The paper calls for future performance measures - such as any future inspection framework - to “incentivise the system to achieve the aspirations of the curriculum and not create unnecessary barriers and bureaucracies that are counterintuitive to the aims and purpose of Scotland’s curriculum”.

It also calls for “national and local government to work together to agree a single set of national performance measures that can be used for improvement purposes”.

Teacher-education institutions, meanwhile, will have to “adapt” in line with the changes that emerge from the CIC - and they should also strengthen the “understanding of curriculum making”.

Reducing high-stakes assessment

On qualifications, the “curriculum should inform the assessment and examination system, not the other way around”.

The paper adds: “When high-stakes assessment dictates the curriculum, learning can become focused on narrow exam requirements, particularly in the secondary school broad general education.”

However, the paper acknowledges that timelines for the CIC must “align with the qualification design and development process”.

The Scottish Qualifications Authority - which this autumn will become a new body, Qualifications Scotland - has been set the task of rebalancing assessment in Scottish qualifications to reduce the reliance on high-stakes exams, and also undertaking “rationalisation” of qualifications in the senior phase.

In summer 2025 - before the summer break, Bray hopes - “a single combined timeline” will be published by the government, Education Scotland and the SQA. The timeline will set out clear deadlines and milestones for the arrival of the “evolved” curriculum, as well as when revised qualifications will be available.

How far has the curriculum review progressed?

As of this month, the CIC paper says all 13 projects under the “contexts for learning” banner - which includes all eight curricular areas - will have embarked on the review process.

Five projects are at the second stage of the review process (“engaging and co-creation” with teachers) and include numeracy and maths; literacy and English; literacy and Gàidhlig; health and wellbeing; and science. The remaining eight are expected to enter stage two by September.

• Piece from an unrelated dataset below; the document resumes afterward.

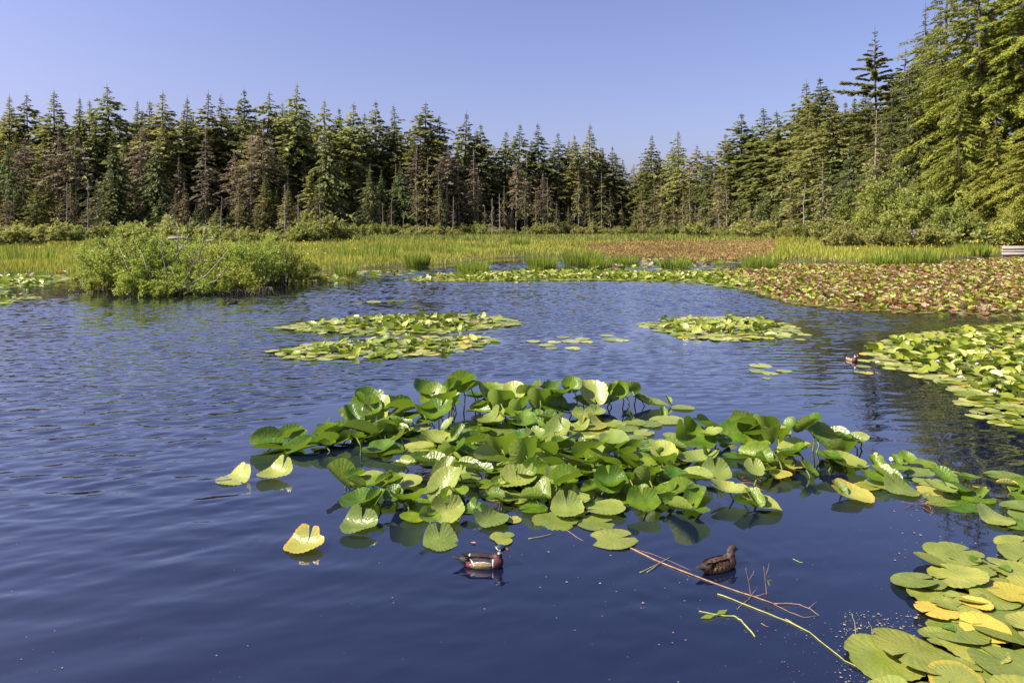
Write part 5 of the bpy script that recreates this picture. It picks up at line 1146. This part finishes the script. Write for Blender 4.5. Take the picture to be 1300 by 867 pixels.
def duck_body(male, up):
    b = MB(); k = 0.0 if male else -.004
    ellipsoid(b, (-.01, 0, .03), (.165, .072, .062)); ellipsoid(b, (.09, 0, .036), (.075, .062, .058)); ellipsoid(b, (-.12, 0, .045), (.09, .05, .04), -.12)
    ellipsoid(b, (-.19, 0, .058), (.075, .03, .013), -.2); ellipsoid(b, (-.05, 0, .062), (.12, .055, .034))
    for i_ in range(7):
        t = i_ / 6; q = (.036 - .010 * t) if male else (.043 - .010 * t); ellipsoid(b, (.115 + .016 * t, 0, .06 + t * (.08 * up)), (q, q * .86, .03), n=12)
    hz = .06 + .085 * up
    g_ = 1.08 if male else 1.16; ellipsoid(b, (.14, 0, hz + .006), (.038 * g_, .026 * g_, .028 * g_)); ellipsoid(b, (.157, 0, hz + .003), (.026, .02, .02))
    ellipsoid(b, (.109, 0, hz - .008 if male else hz - .002), (.023, .016, .036 if male else .026), .35)
    me = evaluated(b.mesh('body', []), [('REMESH', dict(mode='VOXEL', voxel_size=.0042)), ('SMOOTH', dict(factor=.5, iterations=6))])
    n = len(me.vertices); co = np.zeros(n * 3, np.float32); me.vertices.foreach_get('co', co); co = co.reshape(-1, 3); x, y, z = co.T; ay = np.abs(y)
    col_ = np.zeros((n, 4), np.float32); col_[:, 3] = 1
    def paint(mask, c): col_[mask, :3] = c
    if male:
        paint(np.ones(n, bool), (.035, .028, .03))
        flank = (((x + .005) / .105) ** 2 + ((z - .022) / .034) ** 2 < 1) & (ay > .03)
        rim = (((x + .005) / .110) ** 2 + ((z - .023) / .038) ** 2 < 1) & (ay > .03) & (z > .03)
        paint(rim, (.5, .49, .45)); paint(flank, (.34, .24, .115))
        paint((x > .085) & (z < .10), (.12, .04, .042)); paint((x > .145) & (z < .09), (.06, .02, .025))  # burgundy breast; its front painted darker to stand for the shaded side
        paint((x > .076) & (x < .086) & (z < .075), (.8, .78, .74)); paint((x > .068) & (x < .076) & (z < .07), (.015, .013, .013))
        paint((x < -.115) & (x > -.14) & (z < .05), (.32, .05, .07)); paint((np.abs(x + .085 + (z - .05) * .8) < .005) & (z > .03) & (z < .09), (.75, .73, .7))
        paint((x < -.14), (.022, .018, .02))
        hd = (z > hz - .022) & (x > .08); paint(hd, (.012, .03, .02)); paint(hd & (z > hz + .018), (.015, .035, .07)); paint(hd & (x < .118), (.013, .032, .026))
        paint((z > .10) & (z < hz - .02), (.03, .03, .03)); paint((x > .118) & (z > hz - .034) & (z < hz - .017) & (x < .16), (.7, .7, .68)); paint(hd & (x > .132) & (x < .141) & (z < hz + .006) & (ay > .01), (.75, .75, .72)); paint(hd & (np.abs(z - hz + .004 - (.125 - x) * .8) < .004) & (x < .13) & (x > .1), (.75, .75, .72))
        paint((x > .155) & (z > hz - .012) & (z < hz + .012) & (ay > .012), (.012, .012, .014))
    else:
        r_ = np.random.default_rng(4); sp = np.sin(x * 210 + np.sin(z * 160) * 2) * np.sin(z * 230 + x * 60)
        paint(np.ones(n, bool), (.03, .019, .013)); paint(sp > .2, (.13, .07, .035)); paint((z < .055) & (sp > .0), (.28, .165, .07)); paint((z > .065) & (x < .1) & (sp < .25), (.035, .024, .018))
        paint((x < -.13), (.045, .03, .022)); paint((x < -.13) & (z < .048) & (sp > -.2), (.2, .12, .06))
        hd = (z > hz - .03) & (x > .085); paint(hd, (.10, .075, .065)); paint(hd & (z > hz + .012), (.045, .03, .026)); paint(hd & (z < hz - .004) & (x > .128), (.25, .2, .17)); paint((x > .15) & (z > hz - .006) & (z < hz + .014), (.06, .045, .04))
    a_ = me.attributes.new('plumage', 'FLOAT_COLOR', 'POINT'); a_.data.foreach_set('color', col_.ravel())
    me.materials.clear(); me.materials.append(M['plumage']); me.polygons.foreach_set('use_smooth', np.ones(len(me.polygons), bool))
    return me, hz

def wing_mesh(male):
    """folded wing: rows of overlapping feathers on a shallow shell"""
    r_ = np.random.default_rng(12); b = MB(); cols = []
    for row in range(6):
        for k in range(9):
            s = k / 8; x = .085 - .16 * s - .02 * (row % 2) * .5; z = .085 - row * .0095 + .004 * math.sin(s * 3) - .01 * s * (row > 3); y = -(.038 + .006 * row - .004 * row * row * .25) - .002 * s
            D = unit(np.array([[-1, .05, -.10 + .12 * s]])); S = unit(np.array([[.05, -.35, .9]]))
            b.kites(np.array([[x, y, z]]), D, S, .05 + .02 * s, .017, mid=.6, sag=.1)
            c = ((.03, .024, .03) if row < 2 else (.022, .03, .06) if row < 4 else (.04, .03, .03)) if male else ((.03, .02, .015) if (row * 2 + k) % 3 else (.10, .055, .028))
            if not male and row == 4: c = (.14, .09, .06)
            cols += [c] * 4
    for k in range(5):                                       # long wing tips
        b.kites(np.array([[-.07, -.03 - .002 * k, .082 - .006 * k]]), unit(np.array([[-1, .12, .08 - .03 * k]])), unit(np.array([[0, -.5, .8]])), .125 - .01 * k, .018, mid=.5)
        cols += [(.02, .018, .02) if male else (.05, .035, .03)] * 4
    me = b.mesh('wing', [M['plumage']], smooth=True); a_ = me.attributes.new('plumage', 'FLOAT_COLOR', 'POINT')
    a_.data.foreach_set('color', np.column_stack([np.array(cols), np.ones(len(cols))]).astype(np.float32).ravel()); return me

def duck(male, px, py, yaw, label, scale=.88, up=1.0):
    p = at(px, py); root_ = empty('duck', p); tag(root_, label, 'duck')
    Mx = Matrix.Translation(p) @ Matrix.Rotation(R(yaw), 4, 'Z') @ Matrix.Diagonal((scale, scale, scale, 1))
    me, hz = duck_body(male, up); link('body', me, root_, Mx)
    wm = wing_mesh(male)
    link('wing', wm, root_, Mx); link('wing', wm, root_, Mx @ Matrix.Diagonal((1, -1, 1, 1)))
    b = MB(); b.tube([[.168, 0, hz + .003], [.182, 0, hz], [.196, 0, hz - .006], [.207, 0, hz - .010]], [.0135, .0105, .0085, .005], sides=8); V = np.concatenate(b.V); V[:, 1] *= .85
    b.V = [V]; link('bill', b.mesh('bill', [M['bill_red' if male else 'bill_grey']], smooth=True), root_, Mx)
    if male:
        b = MB(); ellipsoid(b, (.207, 0, hz - .0095), (.006, .006, .004), n=8); link('bill_tip', b.mesh('bill_tip', [M['eye_dark']], smooth=True), root_, Mx)
    for s in (1, -1):
        b = MB(); ellipsoid(b, (.150, s * .0205, hz + .008), (.0062, .003, .0062) if male else (.005, .003, .005), n=8); e = link('eye', b.mesh('eye', [M['eye_red' if male else 'eye_dark']], smooth=True), root_, Mx)
        if male: b = MB(); ellipsoid(b, (.150, s * .0232, hz + .008), (.0028, .0014, .0028), n=8); link('pupil', b.mesh('pupil', [M['eye_dark']], smooth=True), e, Mx)
    return root_
duck(True, 614, 718, -4, 'colourful drake with red eye and tan flank swimming in front of the leaf patch', .86)
duck(False, 914, 722, 28, 'brown female duck swimming away to the right near the floating stems', .84, .82)
duck(True, 1081, 458, -80, 'distant duck swimming towards the camera beside the right lily bed', .82)
duck(False, 295, 386, -150, 'tiny distant brown duck in front of the shrub island', .85)

# ------------------------------------------------------------------ floating stems and twigs
def zp(u, v, z=.004): return np.array(at(640 + u / 3.095, 660 + v / 3.095, z))
def stem(root_, pts, r0, r1, mat='twig', name='stem'):
    b = MB(); pts = np.array(pts); t = np.linspace(0, len(pts) - 1, (len(pts) - 1) * 3 + 1); P = np.column_stack([np.interp(t, np.arange(len(pts)), pts[:, k]) for k in range(3)])
    P[1:-1] += np.random.default_rng(int(r0 * 1e6) + len(pts)).normal(0, .0012, P[1:-1].shape) * [1, 1, .3]
    b.tube(P, r0, r1, 6); return link(name, b.mesh(name, [M[mat]], smooth=True), root_)
def upright(u, v, h, dx=0, dy=0): q = zp(u, v); return [q + np.array([0, 0, -.03]), q + np.array([dx * .4, dy * .4, h * .5]), q + np.array([dx, dy, h])]
a = empty('floating_branch', zp(700, 200)); tag(a, 'long reddish bare branch floating in front of the female duck', 'branch')
stem(a, [zp(488, 106), zp(540, 130), zp(600, 160), zp(700, 200), zp(780, 230), zp(900, 274), zp(975, 298), zp(1060, 328)], .0052, .0034)
stem(a, [zp(1060, 328), zp(1110, 327), zp(1160, 331), zp(1205, 350), zp(1237, 374)], .003, .0015, name='twig'); stem(a, [zp(1060, 330), zp(1120, 360), zp(1180, 382), zp(1232, 376)], .0022, .001, name='twig'); stem(a, [zp(1195, 347), zp(1228, 320, .02)], .002, .001, name='twig')
stem(a, [zp(500, 112), zp(580, 132), zp(650, 160), zp(735, 198)], .0016, .001, name='twig'); stem(a, [zp(985, 300), zp(1040, 284, .02)], .002, .001, name='twig'); stem(a, [zp(920, 345, -.004 + .006), zp(960, 310), zp(995, 262, .03)], .002, .001, name='twig')
stem(a, upright(970, 290, .17, -.035), .0028, .0014, name='twig'); stem(a, [upright(970, 290, .17, -.035)[1], upright(970, 290, .17, .02)[2] + [0, 0, -.02]], .0015, .0008, name='twig')
stem(a, upright(1032, 290, .18, -.02), .0028, .0014, name='twig'); stem(a, [upright(1032, 290, .18, -.02)[1] + [0, 0, .02], upright(1032, 290, .2, .015)[2]], .0015, .0008, name='twig')
a = empty('drifting_reed', zp(1000, 352)); tag(a, 'long thin green stem drifting from the branch to the lower right pads', 'stem')
stem(a, [zp(838, 290), zp(900, 312), zp(1000, 352), zp(1120, 400), zp(1200, 440), zp(1262, 490), zp(1340, 552), zp(1385, 575)], .0036, .0026, 'straw'); stem(a, [zp(1105, 387), zp(1150, 412), zp(1197, 440)], .0022, .001, 'straw', 'twig')
a = empty('drifting_sprig', zp(830, 372)); tag(a, 'small sprig with two green leaves and a bent yellow stem', 'sprig')
stem(a, [zp(766, 357), zp(800, 364), zp(832, 371), zp(866, 376), zp(905, 377), zp(930, 392), zp(960, 425), zp(986, 458)], .003, .0045, 'straw')
for u, v, du, dv in ((832, 371, -62, 14), (832, 371, 46, -20)):
    p, q = zp(u, v, .012), zp(u + du, v + dv, .012); D = (q - p) / np.linalg.norm(q - p); b = MB(); b.kites([p], [D], [np.array([-D[1], D[0], 0])], np.linalg.norm(q - p), .045, mid=.5); link('leaf', b.mesh('leaf', [M['sedge']]), a)
p = upright(1032, 290, .12)[1]; a = empty('sprig', zp(1036, 290)); tag(a, 'tiny green and white shoot on the right upright twig', 'sprig')
b = MB(); r = np.random.default_rng(3)
b.kites(np.tile(p + [.005, 0, .03], (7, 1)), unit(r.normal(0, 1, (7, 3)) + [.6, 0, 0]), unit(r.normal(0, 1, (7, 3))), .035, .014); link('leaf', b.mesh('leaf', [M['sedge']]), a)
for u0, v0, u1, v1, mt, lab in [(533, 206, 660, 142, 'straw', 'dry straw crossing the reddish branch'), (1134, 152, 1176, 168, 'straw', 'short straw floating right of the female duck'), (247, 40, 312, 82, 'twig', 'short reddish stick under the front left pad'), (1010, 405, 1042, 420, 'twig', 'short brown stick below the long branch'), (95, 73, 195, 52, 'straw', 'thin green straw right of the male duck'), (560, 205, 615, 165, 'straw', 'second dry straw beside the reddish branch')]:
    a = empty('straw', zp(u0, v0)); tag(a, lab, 'straw'); stem(a, [zp(u0, v0, .006), zp((u0 + u1) / 2, (v0 + v1) / 2 + 2, .009), zp(u1, v1, .006)], .0024, .0014, mt)
for px, py, h, lab in [(1088, 811, .15, 'thin upright reed stem left of the lower right pads, taller one'), (1109, 806, .08, 'thin upright reed stem left of the lower right pads, shorter one')]:
    a = empty('reed_stem', at(px, py)); tag(a, lab, 'reed'); q = np.array(at(px, py)); stem(a, [q + [0, 0, -.05], q + [-.012, 0, h * .5], q + [-.03, 0, h]], .003, .0016, 'straw')
p = np.array(at(597, 688, .01)); a = empty('fallen_leaf', p); tag(a, 'small orange-red leaf scrap floating behind the male duck', 'leaf'); b = MB(); b.kites([p], [[1, -.1, 0]], [[.1, 1, 0]], .05, .02, mid=.5); link('blade', b.mesh('blade', [M['bill_red']]), a)

# flotsam flecks
r = np.random.default_rng(31); b = MB()
def flecks(n, box, s0, s1, power=1.0):
    px = box[0] + (box[2] - box[0]) * r.random(n); py = box[1] + (box[3] - box[1]) * r.random(n) ** power
    y = H_CAM * FPX / (py - HORIZON); X = (px - 650) * y / FPX; az = r.uniform(0, 6.28, n)
    D = np.column_stack([np.cos(az), np.sin(az), r.normal(0, .03, n)]); S = np.column_stack([-np.sin(az), np.cos(az), r.normal(0, .03, n)])
    s = s0 + (s1 - s0) * r.random(n) ** 4
    b.kites(np.column_stack([X, y, np.full(n, .0035)]), D, S, s, s * r.uniform(.3, .9, n), 0, .5)
flecks(260, (-20, 560, 1300, 867), .004, .014); flecks(260, (960, 780, 1200, 867), .003, .011); flecks(230, (1060, 775, 1160, 867), .004, .022); flecks(110, (1130, 640, 1300, 720), .006, .03); flecks(90, (640, 690, 1100, 820), .004, .022); flecks(120, (1070, 780, 1190, 812), .006, .028)
tag(link('floating_flecks', b.mesh('floating_flecks', [M['flake']])), 'pale flecks of pollen and leaf scraps drifting on the near water', 'flotsam', kind='stuff')
r = np.random.default_rng(32); b = MB()
for k in range(90):
    px, py = r.choice([(560, 595), (655, 640), (620, 610), (1180, 640), (535, 600), (950, 612), (820, 590)]) + r.normal(0, [12, 5]); q = np.array(at(px, py, .008)); az = r.uniform(0, 6.28); d = np.array([math.cos(az), math.sin(az), r.normal(0, .08)])
    b.tube([q, q + d * r.uniform(.05, .22)], .003, .0015, 4)
tag(link('dead_stems', b.mesh('dead_stems', [M['seed']])), 'brown rotting stems matted between the leaf clumps', 'dead stems', kind='stuff')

The model for reviewing the curriculum involves four stages: analysing existing evidence (this could include national test results and SQA data, for example); engagement and co-creation with teachers; implementation; and monitoring and evaluation to ensure the changes have been enacted.

The paper published today is the third released by Education Scotland and focuses on how curricular change will happen.

The first paper made the case for change and the second recommended scrapping the current technical framework - which includes CfE’s “experiences and outcomes” and benchmarks - and replacing it with a “know-do-understand” model that uses a so-called “big ideas” approach.

It is expected that curriculum review cycles in Scotland will span 10 years, starting and ending with an exercise similar to the “national discussion” on Scottish education, which reported in May 2023.